1. Un chemin de contemplation
La Semaine Sainte est ainsi appelée car nous vivons les mystères les plus élevés de notre foi. Jésus, fils de Dieu, est trahi, livré, condamné, tué par les hommes qu’il est venu sauver. Il est ressuscité le troisième jour ; c’est une nouvelle création pour toute l’humanité, définitivement rachetée du péché. Nous connaissons tellement cette histoire qu’elle devient banale. Pour s’éveiller à la réalité de cette Semaine Sainte et sanctifiante, la contemplation (au sens ignacien) nous permet d’entrer avec toute notre personne dans le mystère qui s’offre à nous. Aujourd’hui, l’Église nous propose de méditer la trahison de Jésus. Saint Matthieu nous raconte les agissements de Judas sans excuse ni jugement. Il s’en va, il vend la vie d’un ami pour trente pièces d’argent à ceux qui veulent le tuer, et puis au cours d’un repas de fête, nie froidement les faits.
En commençant cette prière, nous pouvons rester un moment pour ressentir l’horreur de cet acte. Dégoût, amertume, colère… et ensuite nous pouvons regarder les réactions des apôtres et du Christ.
2. Les apôtres
Si l’évangéliste renonce à parler du cœur de Judas, il nous parle de celui des apôtres. Mettons-nous à table avec eux. C’est la plus grande fête de l’année : la célébration de la libération d’Israël de l’esclavage. Pourtant, cette fête n’est pas comme les précédentes. On sent que le Maître et l’Ami porte un souci. Il leur explique : « Amen, l’un d’entre vous va me trahir ». Les disciples sont frappés par une profonde tristesse, mais ne comprennent pas. Ils ne peuvent pas imaginer la trahison délibérée de Judas. Ils supposent qu’il s’agit d’une erreur, une de leurs petites trahisons quotidiennes à son amour. Peut-être Pierre se souvient-il d’avoir parlé trop vite auprès des pharisiens ; ou Matthieu de ne pas avoir été assez discret en demandant la salle de réunion… Ils se tournent vers Jésus avec la question : « Serait-ce moi, maître ? »
Sentons avec eux la tristesse d’avoir déçu le Christ, et demandons à Dieu le Père de nous guérir de nos petites trahisons.
3. Le Christ
Et Jésus ? Le Christ sait que l’un de ses amis le trahira. Un ami qu’il a choisi, qu’il a accompagné, écouté, à qui il a confié des responsabilités, et qu’il voulait comme ministre de son Évangile pour le transmettre au monde.

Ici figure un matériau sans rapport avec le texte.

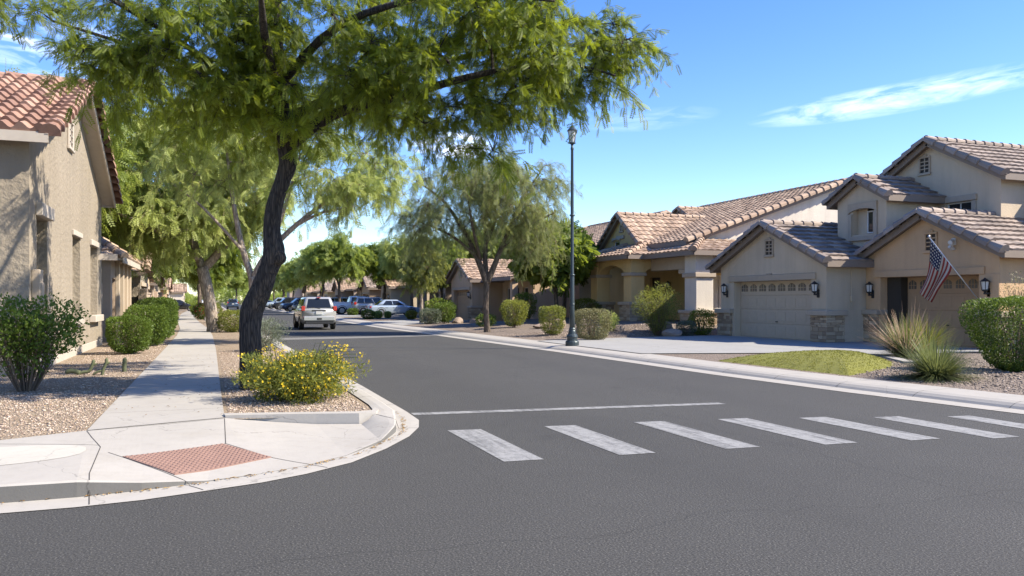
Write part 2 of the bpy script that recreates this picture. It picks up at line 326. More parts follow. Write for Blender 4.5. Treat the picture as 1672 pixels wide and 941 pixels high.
# corner pavement with kerb ramp, then the kerb running up the street (edge point, inner point, kerb height, inner height)
CT = [((-120, 6.75), (-120, 9.4), .14, .13), ((-8, 6.75), (-8, 9.4), .14, .13), ((-1.6, 6.70), (-2.05, 9.35), .14, .13), ((-.95, 6.70), (-1.25, 9.75), .13, .13), ((-.5, 6.76), (-.75, 10.0), .07, .13), ((-.05, 6.90), (.15, 10.2), .012, .13),
      ((.4, 7.05), (.16, 10.19), .004, .128), ((.79, 7.26), (.7, 10.07), .004, .07), ((1.25, 7.62), (1.2, 9.93), .006, .035), ((1.7, 8.20), (1.72, 9.78), .03, .03), ((2.1, 8.85), (1.80, 9.76), .09, .08), ((2.36, 9.45), (1.88, 9.82), .12, .13),
      ((2.5, 10.0), (1.95, 10.15), .13, .13), ((2.53, 10.8), (2.0, 10.8), .13, .13), ((2.54, 14.4), (2.0, 14.4), .13, .13), ((2.4, 24), (1.88, 24), .13, .13), ((2.3, 36), (1.78, 36), .13, .13), ((2.4, 80), (1.88, 80), .13, .13), ((2.5, 420), (1.98, 420), .13, .13)]
def corner():
    rows = []
    P = [(np.array(a), np.array(b), k, zi) for a, b, k, zi in CT]
    for i in range(len(P)-1):
        n = 10 if 1 < i < 14 else 3
        for j in range(n): 
            t = j/n; q = [P[i][k]*(1-t)+P[i+1][k]*t for k in range(4)]; rows.append(q)
    rows.append(P[-1])
    V = []; F = []
    for e, inn, k, zi in rows:
        Lw = np.linalg.norm(inn-e); d = (inn-e)/Lw
        off = [0, .10, .29, .30, .306, .335, .44] ; zs = [.006, .010, .012, .013, .012+k*.90, .012+k*.99, .013+k]
        rem = [.44+(Lw-.44)*q for q in (.12, .25, .4, .6, .8, 1)] if Lw > .5 else [.44+(Lw-.44)*q for q in (.2, .4, .6, .7, .8, 1)]
        for o_ in rem: t = (o_-.44)/(Lw-.44+1e-6); off.append(o_); zs.append(lerp(.013+k, zi, t))
        for o_, z in zip(off, zs): p = e+d*o_; V.append((p[0], p[1], z))
    m = 13
    for i in range(len(rows)-1):
        for j in range(m-1): a = i*m+j; F.append((a, a+m, a+m+1, a+1))
    me = bpy.data.meshes.new('kerb_and_ramp'); me.from_pydata(V, [], F); me.update()
    me.materials.append(MT['conc']); me.materials.append(MT['kerbface'])
    for i, p in enumerate(me.polygons):
        if i % (m-1) == 3: p.material_index = 1
    o = bpy.data.objects.new('kerb_and_ramp', me); COL.objects.link(o); tag(o, kind='structure')
    from mathutils.bvhtree import BVHTree
    return BVHTree.FromPolygons(V, F)
MT['kerbface'] = concrete('kerb_face_dark', (.125, .12, .11))  # upright kerb face in a darker concrete
CB = corner()
def cz(x, y):
    h = CB.ray_cast(Vector((x, y, 5)), Vector((0, 0, -1))); return h[0].z if h[0] is not None else .12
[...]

Osons nous approcher du Cœur du Christ comme saint Jean. Le Christ avait un cœur humain comme le nôtre, qui a été envahi par l’échec, l’incompréhension, la perte d’un ami et d’un fils. Ce Cœur touché aussi par la question naïve des apôtres : « Serait-ce moi ? », et en même temps souffrant car il sait qu’il sera seul au Jardin de Gethsémani quand il aura plus besoin de leur présence ; ce Cœur qui s’est livré entièrement dans l’Eucharistie, et qui, lorsque Judas l’a reçu, a été rejeté au plus profond de son don ; ce Cœur qui regarde son Père et qui lui dit : « Père, ceux que tu m’as donnés, je veux que là où je suis, ils soient eux aussi avec moi. Je leur ai fait connaître ton nom, et je le ferai connaître, pour que l’amour dont tu m’as aimé soit en eux, et que moi aussi, je sois en eux » (Jn 17, 24-26).